Job: From the first line of the data through the line containing "b.build('mount_arm', M['greypost'], ds)", return each line exactly.

Source material:
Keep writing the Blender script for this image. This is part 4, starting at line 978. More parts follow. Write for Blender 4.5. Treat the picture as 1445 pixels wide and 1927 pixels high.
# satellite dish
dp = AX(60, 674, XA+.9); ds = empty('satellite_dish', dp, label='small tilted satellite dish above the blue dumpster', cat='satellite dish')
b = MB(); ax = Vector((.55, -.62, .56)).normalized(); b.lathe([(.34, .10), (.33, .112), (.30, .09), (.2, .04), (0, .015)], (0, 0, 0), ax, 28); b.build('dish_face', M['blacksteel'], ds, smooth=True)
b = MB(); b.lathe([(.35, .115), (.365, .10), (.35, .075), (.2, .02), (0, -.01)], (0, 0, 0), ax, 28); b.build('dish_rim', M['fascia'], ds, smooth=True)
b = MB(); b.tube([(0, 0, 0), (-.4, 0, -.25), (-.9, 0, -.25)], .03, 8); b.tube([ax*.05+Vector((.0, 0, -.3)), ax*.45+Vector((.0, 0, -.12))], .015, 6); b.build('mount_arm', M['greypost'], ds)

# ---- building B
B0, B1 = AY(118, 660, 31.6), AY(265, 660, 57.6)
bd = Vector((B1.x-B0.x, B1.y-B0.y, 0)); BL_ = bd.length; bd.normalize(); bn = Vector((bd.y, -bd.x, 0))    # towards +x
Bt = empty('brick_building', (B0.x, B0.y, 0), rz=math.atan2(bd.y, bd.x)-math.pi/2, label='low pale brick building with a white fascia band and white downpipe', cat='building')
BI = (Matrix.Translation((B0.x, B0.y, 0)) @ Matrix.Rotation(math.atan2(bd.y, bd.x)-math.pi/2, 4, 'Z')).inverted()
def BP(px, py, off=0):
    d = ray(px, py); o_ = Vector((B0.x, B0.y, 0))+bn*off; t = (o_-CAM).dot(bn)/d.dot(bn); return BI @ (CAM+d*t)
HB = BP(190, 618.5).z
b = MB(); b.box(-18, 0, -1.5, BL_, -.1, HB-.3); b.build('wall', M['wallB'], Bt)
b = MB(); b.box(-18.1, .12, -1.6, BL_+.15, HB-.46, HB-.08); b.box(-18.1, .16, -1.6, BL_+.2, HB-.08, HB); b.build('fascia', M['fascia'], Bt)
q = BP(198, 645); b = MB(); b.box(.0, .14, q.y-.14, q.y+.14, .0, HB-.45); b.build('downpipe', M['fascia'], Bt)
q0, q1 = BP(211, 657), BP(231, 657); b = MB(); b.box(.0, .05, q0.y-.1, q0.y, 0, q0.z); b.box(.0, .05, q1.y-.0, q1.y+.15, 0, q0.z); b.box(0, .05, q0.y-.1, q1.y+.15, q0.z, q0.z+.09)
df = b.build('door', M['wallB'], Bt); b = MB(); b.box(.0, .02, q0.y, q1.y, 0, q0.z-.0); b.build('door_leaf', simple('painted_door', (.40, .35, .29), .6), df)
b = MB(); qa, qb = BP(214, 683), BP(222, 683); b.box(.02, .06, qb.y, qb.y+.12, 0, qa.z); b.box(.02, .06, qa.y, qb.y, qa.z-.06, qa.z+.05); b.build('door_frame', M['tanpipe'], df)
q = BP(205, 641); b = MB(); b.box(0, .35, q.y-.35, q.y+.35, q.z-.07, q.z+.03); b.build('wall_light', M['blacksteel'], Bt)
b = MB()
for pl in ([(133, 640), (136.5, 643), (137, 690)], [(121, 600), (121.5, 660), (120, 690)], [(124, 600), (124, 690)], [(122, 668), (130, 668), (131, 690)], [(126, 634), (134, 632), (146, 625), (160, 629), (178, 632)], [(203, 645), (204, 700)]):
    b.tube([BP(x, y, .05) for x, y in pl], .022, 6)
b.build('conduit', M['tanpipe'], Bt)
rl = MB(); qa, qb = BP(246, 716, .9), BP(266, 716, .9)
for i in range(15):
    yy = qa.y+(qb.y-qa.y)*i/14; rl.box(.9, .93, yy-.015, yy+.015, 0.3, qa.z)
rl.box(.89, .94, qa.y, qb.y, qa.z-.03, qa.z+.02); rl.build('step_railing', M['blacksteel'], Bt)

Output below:
Keep writing the Blender script for this image. This is part 4, starting at line 978. More parts follow. Write for Blender 4.5. Treat the picture as 1445 pixels wide and 1927 pixels high.
# satellite dish
dp = AX(60, 674, XA+.9); ds = empty('satellite_dish', dp, label='small tilted satellite dish above the blue dumpster', cat='satellite dish')
b = MB(); ax = Vector((.55, -.62, .56)).normalized(); b.lathe([(.34, .10), (.33, .112), (.30, .09), (.2, .04), (0, .015)], (0, 0, 0), ax, 28); b.build('dish_face', M['blacksteel'], ds, smooth=True)
b = MB(); b.lathe([(.35, .115), (.365, .10), (.35, .075), (.2, .02), (0, -.01)], (0, 0, 0), ax, 28); b.build('dish_rim', M['fascia'], ds, smooth=True)
b = MB(); b.tube([(0, 0, 0), (-.4, 0, -.25), (-.9, 0, -.25)], .03, 8); b.tube([ax*.05+Vector((.0, 0, -.3)), ax*.45+Vector((.0, 0, -.12))], .015, 6); b.build('mount_arm', M['greypost'], ds)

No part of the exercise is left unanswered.